**Items from a dataset:**
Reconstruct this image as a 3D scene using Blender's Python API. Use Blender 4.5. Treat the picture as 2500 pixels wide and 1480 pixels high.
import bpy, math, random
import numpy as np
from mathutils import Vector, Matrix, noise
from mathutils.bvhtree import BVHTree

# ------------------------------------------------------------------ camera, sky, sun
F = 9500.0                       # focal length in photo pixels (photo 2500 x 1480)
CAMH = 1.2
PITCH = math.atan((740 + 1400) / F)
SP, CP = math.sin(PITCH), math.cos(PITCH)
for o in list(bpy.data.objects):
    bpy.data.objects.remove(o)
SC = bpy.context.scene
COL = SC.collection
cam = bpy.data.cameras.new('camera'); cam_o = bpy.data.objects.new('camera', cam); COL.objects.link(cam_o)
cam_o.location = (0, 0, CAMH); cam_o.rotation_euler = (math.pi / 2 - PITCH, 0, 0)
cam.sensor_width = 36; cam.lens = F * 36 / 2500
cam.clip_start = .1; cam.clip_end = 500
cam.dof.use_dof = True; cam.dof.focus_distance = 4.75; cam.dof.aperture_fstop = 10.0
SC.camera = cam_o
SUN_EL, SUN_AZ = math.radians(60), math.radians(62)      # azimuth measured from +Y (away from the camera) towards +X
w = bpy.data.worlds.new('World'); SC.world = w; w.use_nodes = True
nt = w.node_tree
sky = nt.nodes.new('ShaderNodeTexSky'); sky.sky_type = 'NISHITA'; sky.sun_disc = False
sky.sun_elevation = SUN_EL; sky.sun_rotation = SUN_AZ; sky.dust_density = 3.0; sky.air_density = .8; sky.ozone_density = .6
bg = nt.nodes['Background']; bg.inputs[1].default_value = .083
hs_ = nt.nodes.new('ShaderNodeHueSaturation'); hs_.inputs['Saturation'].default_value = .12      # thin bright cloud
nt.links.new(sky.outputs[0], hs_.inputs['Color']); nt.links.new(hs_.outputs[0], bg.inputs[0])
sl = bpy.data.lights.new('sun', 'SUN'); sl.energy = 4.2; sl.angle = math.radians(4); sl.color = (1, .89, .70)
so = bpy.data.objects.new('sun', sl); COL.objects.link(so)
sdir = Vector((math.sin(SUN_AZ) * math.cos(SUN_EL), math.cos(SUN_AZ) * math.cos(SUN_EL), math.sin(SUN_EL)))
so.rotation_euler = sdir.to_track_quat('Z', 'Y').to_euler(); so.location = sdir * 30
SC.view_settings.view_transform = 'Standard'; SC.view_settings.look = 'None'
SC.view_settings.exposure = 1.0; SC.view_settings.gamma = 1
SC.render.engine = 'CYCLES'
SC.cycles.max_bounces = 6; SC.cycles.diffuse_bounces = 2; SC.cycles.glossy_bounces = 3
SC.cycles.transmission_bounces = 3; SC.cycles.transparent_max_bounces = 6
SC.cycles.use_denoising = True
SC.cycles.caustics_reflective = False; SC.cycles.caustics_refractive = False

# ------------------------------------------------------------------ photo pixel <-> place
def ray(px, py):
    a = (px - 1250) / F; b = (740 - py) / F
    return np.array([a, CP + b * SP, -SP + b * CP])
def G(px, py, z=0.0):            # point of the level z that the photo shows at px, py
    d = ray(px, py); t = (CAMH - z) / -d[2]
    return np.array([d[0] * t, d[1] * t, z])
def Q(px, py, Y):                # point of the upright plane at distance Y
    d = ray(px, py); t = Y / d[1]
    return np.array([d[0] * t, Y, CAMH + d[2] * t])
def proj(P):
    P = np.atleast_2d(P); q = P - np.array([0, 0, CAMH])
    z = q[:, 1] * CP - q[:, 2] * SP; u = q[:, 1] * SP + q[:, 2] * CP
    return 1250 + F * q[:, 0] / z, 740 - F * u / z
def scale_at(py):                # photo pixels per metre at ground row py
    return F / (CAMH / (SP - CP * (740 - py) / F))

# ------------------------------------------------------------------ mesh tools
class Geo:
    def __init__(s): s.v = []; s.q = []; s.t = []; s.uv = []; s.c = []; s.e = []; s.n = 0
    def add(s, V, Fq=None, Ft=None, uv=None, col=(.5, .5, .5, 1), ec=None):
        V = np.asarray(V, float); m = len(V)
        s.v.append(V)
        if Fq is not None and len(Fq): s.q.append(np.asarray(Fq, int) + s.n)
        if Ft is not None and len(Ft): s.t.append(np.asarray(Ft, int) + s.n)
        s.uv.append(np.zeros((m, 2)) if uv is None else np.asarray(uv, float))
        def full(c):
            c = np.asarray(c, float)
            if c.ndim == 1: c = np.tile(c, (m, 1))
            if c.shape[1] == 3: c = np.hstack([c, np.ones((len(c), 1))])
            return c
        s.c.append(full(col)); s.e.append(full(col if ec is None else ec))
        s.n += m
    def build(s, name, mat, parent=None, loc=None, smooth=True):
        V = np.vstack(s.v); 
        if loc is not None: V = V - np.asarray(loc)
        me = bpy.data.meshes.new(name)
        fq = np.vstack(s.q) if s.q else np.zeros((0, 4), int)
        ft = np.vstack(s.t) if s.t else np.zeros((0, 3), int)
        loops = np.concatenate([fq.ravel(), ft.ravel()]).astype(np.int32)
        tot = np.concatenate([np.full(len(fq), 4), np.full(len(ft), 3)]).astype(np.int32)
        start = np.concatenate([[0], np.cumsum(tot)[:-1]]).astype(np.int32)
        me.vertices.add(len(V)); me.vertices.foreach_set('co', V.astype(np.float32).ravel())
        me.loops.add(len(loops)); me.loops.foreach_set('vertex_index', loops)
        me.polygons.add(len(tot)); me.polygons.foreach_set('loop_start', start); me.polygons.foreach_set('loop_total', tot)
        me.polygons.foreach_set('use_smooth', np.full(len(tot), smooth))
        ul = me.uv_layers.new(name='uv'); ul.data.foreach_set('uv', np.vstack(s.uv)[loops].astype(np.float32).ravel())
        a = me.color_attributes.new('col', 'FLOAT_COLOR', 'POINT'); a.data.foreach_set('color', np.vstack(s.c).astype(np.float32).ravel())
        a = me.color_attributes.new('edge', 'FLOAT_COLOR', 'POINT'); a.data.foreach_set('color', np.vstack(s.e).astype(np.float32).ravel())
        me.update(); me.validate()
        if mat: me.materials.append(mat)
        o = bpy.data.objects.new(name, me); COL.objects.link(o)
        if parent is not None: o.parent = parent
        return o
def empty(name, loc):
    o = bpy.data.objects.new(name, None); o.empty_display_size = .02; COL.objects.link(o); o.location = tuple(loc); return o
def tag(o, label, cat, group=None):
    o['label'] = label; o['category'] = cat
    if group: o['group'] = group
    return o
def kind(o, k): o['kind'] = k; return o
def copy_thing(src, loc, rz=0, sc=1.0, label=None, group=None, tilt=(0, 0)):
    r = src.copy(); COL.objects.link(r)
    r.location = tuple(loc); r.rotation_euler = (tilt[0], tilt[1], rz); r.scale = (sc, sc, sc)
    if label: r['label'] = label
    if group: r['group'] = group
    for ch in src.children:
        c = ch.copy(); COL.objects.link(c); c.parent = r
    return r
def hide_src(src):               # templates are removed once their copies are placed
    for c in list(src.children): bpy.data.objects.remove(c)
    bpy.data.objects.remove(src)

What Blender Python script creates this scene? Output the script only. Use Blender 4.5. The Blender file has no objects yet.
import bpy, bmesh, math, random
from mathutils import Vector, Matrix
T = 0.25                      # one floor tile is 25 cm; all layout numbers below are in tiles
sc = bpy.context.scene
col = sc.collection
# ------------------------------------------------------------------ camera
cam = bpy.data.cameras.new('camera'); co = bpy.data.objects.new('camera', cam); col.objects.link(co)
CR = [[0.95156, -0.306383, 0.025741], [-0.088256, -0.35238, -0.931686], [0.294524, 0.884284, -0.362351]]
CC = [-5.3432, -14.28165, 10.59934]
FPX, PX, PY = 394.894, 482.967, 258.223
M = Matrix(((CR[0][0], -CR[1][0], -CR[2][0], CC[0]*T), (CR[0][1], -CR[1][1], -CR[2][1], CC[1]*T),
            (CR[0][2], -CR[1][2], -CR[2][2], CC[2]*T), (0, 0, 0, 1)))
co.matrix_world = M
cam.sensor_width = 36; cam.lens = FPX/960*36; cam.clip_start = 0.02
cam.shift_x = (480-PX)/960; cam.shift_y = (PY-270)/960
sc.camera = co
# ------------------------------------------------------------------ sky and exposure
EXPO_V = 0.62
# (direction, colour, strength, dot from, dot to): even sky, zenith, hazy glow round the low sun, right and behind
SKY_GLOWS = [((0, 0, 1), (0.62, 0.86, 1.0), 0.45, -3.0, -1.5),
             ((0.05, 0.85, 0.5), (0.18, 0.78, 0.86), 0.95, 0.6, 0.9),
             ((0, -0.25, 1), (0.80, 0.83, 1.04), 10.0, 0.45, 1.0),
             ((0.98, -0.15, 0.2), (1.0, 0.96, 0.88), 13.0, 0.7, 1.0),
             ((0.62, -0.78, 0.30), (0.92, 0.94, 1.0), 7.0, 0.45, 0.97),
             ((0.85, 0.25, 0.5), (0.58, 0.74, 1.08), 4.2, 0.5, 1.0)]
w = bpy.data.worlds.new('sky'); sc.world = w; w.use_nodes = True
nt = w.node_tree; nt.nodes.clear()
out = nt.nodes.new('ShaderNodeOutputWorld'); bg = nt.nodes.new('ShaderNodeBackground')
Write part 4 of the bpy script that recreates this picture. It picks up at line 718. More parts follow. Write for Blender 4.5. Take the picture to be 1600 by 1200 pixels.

**EXERCISE BRIEF:** Emit, unaltered, the lines from the top of the listing down through the line that holds "from mathutils.bvhtree import BVHTree"; emit nothing else.

**FINISHED ANSWER:**
Reconstruct this image as a 3D scene using Blender's Python API. Use Blender 4.5. Treat the picture as 2500 pixels wide and 1480 pixels high.
import bpy, math, random
import numpy as np
from mathutils import Vector, Matrix, noise
from mathutils.bvhtree import BVHTree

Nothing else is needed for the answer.